Monsieur le Premier ministre, avec la révolution des télécommunications, le monde est devenu une grande maison en verre. Il reste un seul pays dans le monde qui tient encore ce discours c’est la Corée du Nord. Le peuple algérien veut avoir un discours de vérité, rien que la vérité. Dans ce contexte je ne puis que m’étonner des déclarations en date du 2 janvier 2011 du ministre du Travail algérien qui avance une augmentation moyenne du pouvoir d’achat des Algériens de 41% entre 2002 et 2010 sans se référant à un indice d’inflation sous-estimée et sans se demander si ce ratio moyen a profité à la majorité de la population algérienne.

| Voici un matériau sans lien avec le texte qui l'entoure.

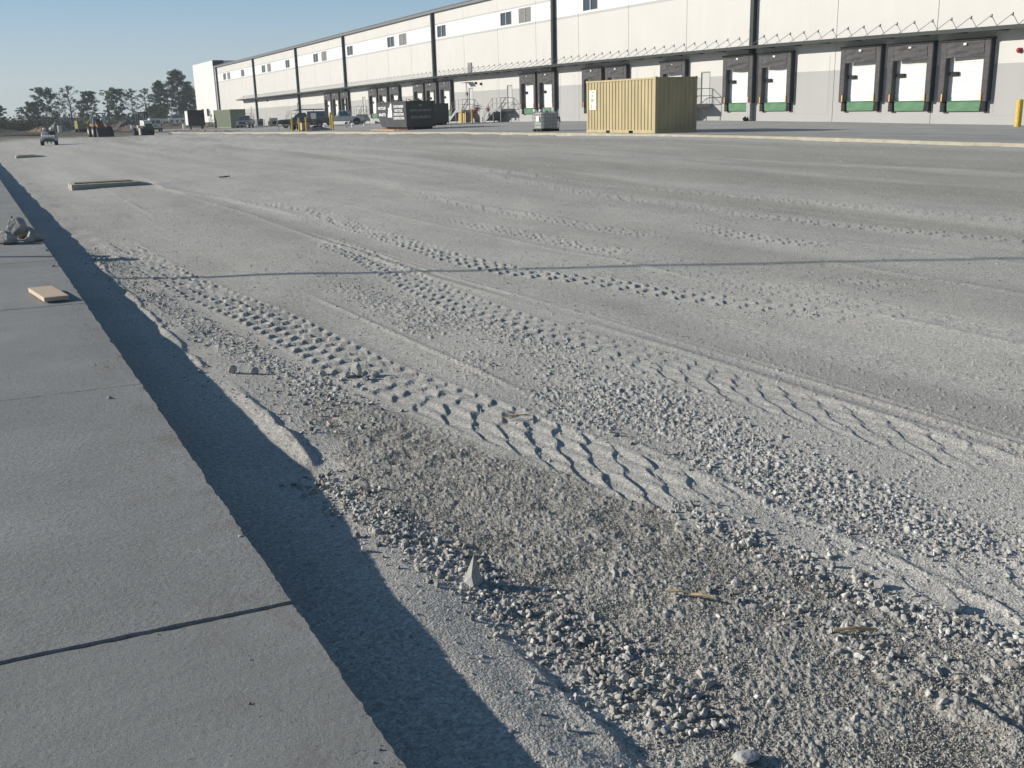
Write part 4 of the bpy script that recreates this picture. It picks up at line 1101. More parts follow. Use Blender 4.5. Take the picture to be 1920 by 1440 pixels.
def pickup(name, loc, rz, paint, label, L=5.7, cap=None, rack=False, wheels_r=.40, cat='pickup truck', scale=1.0):
    r = empty(name, loc, rz, label, cat); r.scale = (scale,) * 3
    h = L / 2; w_ = .98
    # +x is the front
    body = shell([(-h, w_ * .97, w_ * .97, .55, 1.02, 1.10), (-h + .05, w_, w_ * .98, .50, 1.03, 1.14), (-.55, w_, w_ * .98, .48, 1.03, 1.14), (-.50, w_, w_, .48, 1.03, 1.10), (1.05, w_, w_, .48, 1.03, 1.10), (1.5, w_ * .99, w_ * .90, .46, 1.02, 1.10), (h - .25, w_ * .95, w_ * .84, .46, .97, 1.03), (h - .04, w_ * .90, w_ * .76, .48, .90, .97), (h, w_ * .86, w_ * .7, .52, .82, .90)])
    body.build('body', paint, r, smooth=False)
    cab = shell([(-.52, w_ * .97, w_ * .80, 1.09, 1.12, 1.55), (-.36, w_ * .97, w_ * .78, 1.09, 1.12, 1.82), (.38, w_ * .97, w_ * .78, 1.09, 1.12, 1.84), (.62, w_ * .96, w_ * .76, 1.09, 1.12, 1.76), (1.28, w_ * .95, w_ * .9, 1.08, 1.10, 1.13)])
    o = cab.build('cab', paint, r)
    for s in (-1, 1):
        m = MB(); a = s * w_ * .985; b = s * w_ * .80
        m.add([(-.30, a, 1.16), (.12, a, 1.16), (.12, b + s * .014, 1.76), (-.26, b + s * .014, 1.75)], [(0, 1, 2, 3)])
        m.add([(.17, a, 1.16), (1.02, a, 1.16), (.58, b + s * .014, 1.74), (.17, b + s * .014, 1.76)], [(0, 1, 2, 3)]); m.build('side_window', M_glz, o)
    m = MB(); m.add([(1.27, -.80, 1.155), (1.27, .80, 1.155), (.68, .66, 1.75), (.68, -.66, 1.75)], [(0, 1, 2, 3)]); m.build('windscreen', M_glz, o)
    m = MB(); m.add([(-.545, .72, 1.2), (-.545, -.72, 1.2), (-.40, -.64, 1.74), (-.40, .64, 1.74)], [(0, 1, 2, 3)]); m.build('rear_window', M_glz, o)
    if cap:
        m = shell([(-h + .02, w_ * .96, w_ * .86, 1.13, 1.16, 1.80), (-h + .25, w_ * .97, w_ * .84, 1.13, 1.16, 1.97), (-.62, w_ * .97, w_ * .84, 1.13, 1.16, 1.98), (-.56, w_ * .97, w_ * .84, 1.13, 1.16, 1.94)])
        co_ = m.build('bed_cap', cap, r)
        for s in (-1, 1):
            m = MB(); a = s * w_ * .965; b = s * w_ * .875
            m.add([(-h + .45, a, 1.30), (-.85, a, 1.30), (-.85, b + s * .02, 1.80), (-h + .55, b + s * .02, 1.80)], [(0, 1, 2, 3)]); m.build('cap_window', M_glz, co_)
        m = MB(); m.add([(-h - .0, .6, 1.25), (-h - .0, -.6, 1.25), (-h + .01, -.55, 1.72), (-h + .01, .55, 1.72)], [(0, 1, 2, 3)]); m.build('cap_window', M_glz, co_)
    else:
        m = MB(); m.box(-h + .08, -.60, -.80, .80, 1.10, 1.141); m.build('bed_floor', M_blk, r)
    if rack:
        m = MB()
        for xx in (-h + .3, -1.4, .2):
            m.path([(xx, -.85, 1.2), (xx, -.78, 2.12), (xx, .78, 2.12), (xx, .85, 1.2)], .03)
        for yy in (-.72, .72): m.tube((-h + .1, yy, 2.16), (1.0, yy, 2.16), .035)
        m.box(-h + .5, .6, -.2, .1, 2.16, 2.26); m.build('ladder_rack', M_blk, r)
    wy = w_ - .12
    for xx in (-h + 1.15, h - 1.0):
        for s in (-1, 1): wheel(r, xx, s * wy, wheels_r)
        for s in (-1, 1):
            m = MB(); n = 14; rr = wheels_r + .09
            vs = [(xx + rr * math.cos(PI * k / n), s * (w_ + .004), wheels_r + .03 + rr * math.sin(PI * k / n)) for k in range(n + 1)]
            m.add(vs + [(xx, s * (w_ + .004), wheels_r)], [tuple(range(n + 1))]); m.build('wheel_arch', M_blk, r)
    m = MB(); m.bbox(h - .06, h + .12, -.9, .9, .42, .62, .03); m.build('front_bumper', M_galv, r)
    m = MB(); m.bbox(-h - .14, -h + .02, -.9, .9, .48, .66, .03); m.build('rear_bumper', M_galv, r)
    m = MB(); m.box(h - .02, h + .03, -.45, .45, .64, .86); m.build('grille', M_blk, r)
    for s in (-1, 1):
        m = MB(); m.bbox(h - .16, h + .015, s * .66 - .15, s * .66 + .15, .68, .86, .02); m.build('headlight', M_lamp, r)
        m = MB(); m.bbox(-h - .02, -h + .05, s * .86 - .07, s * .86 + .07, .72, 1.05, .01); m.build('tail_light', M_tail, r)
        m = MB(); m.bbox(.92, 1.08, s * 1.10 - .10, s * 1.10 + .10, 1.14, 1.32, .02); m.build('wing_mirror', M_blk, r)
    return r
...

Monsieur le Premier ministre, pour l’avoir dénoncé souvent, je suis conscient de l’injustice de l‘actuel système économique et politique international et de l’urgence de sa refonte, d’ailleurs à l’origine des turbulences actuelles de l’économie mondiale. Mais la meilleure manière de protéger l’Algérie, d’avancer en ce monde impitoyable où toute nation qui n’avance pas recule est de réaliser la symbiose Etat /citoyens grâce à un dialogue soutenu, une participation citoyenne le pus grand ignorant étant celui qui prêtant tout savoir. Cela interpelle, les acteurs politiques notamment les partis FLN, RND et MSP qui sont depuis plus d’une décennie au pouvoir, et qui selon les données du Ministère de l’Intérieur, ces trois partis réunis avec tous leurs satellites dites société civile, ont obtenu aux dernières élections législatives 13% de voix par rapport aux inscrits. Ce taux d’abstention record risque de se reproduire en 2012 si la population ne voit aucun signe de changement. Il s’agit d’approfondir les réformes politiques, économiques et sociales solidaires concrètement et non seulement en votant des lois que contredisent souvent les pratiques quotidiennes de la gouvernance. En fait, il s’agit pour le devenir de l’Algérie, d’instaurer un Etat de droit, (une véritable indépendance de la justice pour les citoyens, éviter l‘instabilité juridique perpétuelle pour l’investissement), la finalité suprême étant une véritable démocratie tenant compte de notre anthropologie cultuelle, et donc de notre authenticité.